List l  = List(x, List(y, List()));
int  i  = 42;
List l2 = List(i, l); // cheap

l still exist, unmodified, and the creation of the entire l2 list only involved the creation of one cell. Likewise, removing the top element from a list is just as cheap.

When you can't help it

Sometimes, you just can't avoid the assignment statement or other side effects. Maybe you need so much efficiency that you have to mutate state to optimise your program (like in video encoders). Maybe you have to interact with a user, like in video games. Maybe your language doesn't handle memory automatically, effectively preventing you to use purely functional data structures. Maybe you need to write a loop, and you can't use list comprehensions, higher order functions, or recursion.

The best you can do here is to isolate your impure code (which uses the assignment statement) from the rest of the program. Say for instance that you want to sort an array. Fast. A good choice could be quicksort. The problem is that quicksort relies heavily on mutation. But you can hide it:

array pure_sort (array a)
{
  array a2 = copy(a);
  quicksort(a2); // modify a2, nothing else
  return a2;
}

So, while the internal code of my pure_sort() function doesn't follow my own advice, it makes little matter, because no effect leaks from it. In the end, pure_sort() behaves like an ordinary function.

Conversely, when you interact with a user, be careful to separate the interaction part and the computation part. Say for instance that you write a program that draws a point on the screen, and moves it according to the mouse movement. It may look like this:

// wrong
Point p(0, 0);
while(true) // loop forever
{
  p = move(p, get_mouse_movement());
  if (p.x() < 0   ) p = Point(0    , p.y());
  if (p.x() > 1024) p = Point(1024 , p.y());
  if (p.y() < 0   ) p = Point(p.x(), 0    );
  if (p.y() > 768 ) p = Point(p.x(), 768  );
  draw(p);
}

The mistake here is to check for outbound coordinates in the main program.
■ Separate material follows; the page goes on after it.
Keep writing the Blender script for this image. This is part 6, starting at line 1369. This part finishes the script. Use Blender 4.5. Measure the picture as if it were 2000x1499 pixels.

This check is not really part of the interaction, so it should be separated from it:

// correct
float inside(float x, float min, float max)
{
  return x < min ? min
       : x > max ? max
       :           x;
}
point smart_move(point p, point mouse_movement)
{
  Point q = move(p, mouse_movement);
  return Point(inside(q.x(), 0, 1024),
               inside(q.y(), 0,  768));
}
// main program
Point p(0, 0);
while(true) // loop forever
{
  p = smart_move(p, get_mouse_movement());
  draw(p);
}

Now, the main program became much simpler. The computation part, smart_move() and inside(), may be tested separately, and even re-used elsewhere. Now, if you didn't like the ternary operator's syntax, you may bend the rules:

// not too bad
float inside(float x, float min, float max)
{
  float result = x;
  if (result < min) result = min;
  if (result > max) result = max;
  return result;
}

But whatever you do, inside() should still be a mere function.

Conclusion

It's all about decoupling. Programs should have clear internal boundaries. Modules' interfaces should be small, easy to understand, and easy to use. Avoiding the assignment statement and sticking to immutable objects help the interfaces to be clear and explicit. This is no silver bullet, but it helps. A lot.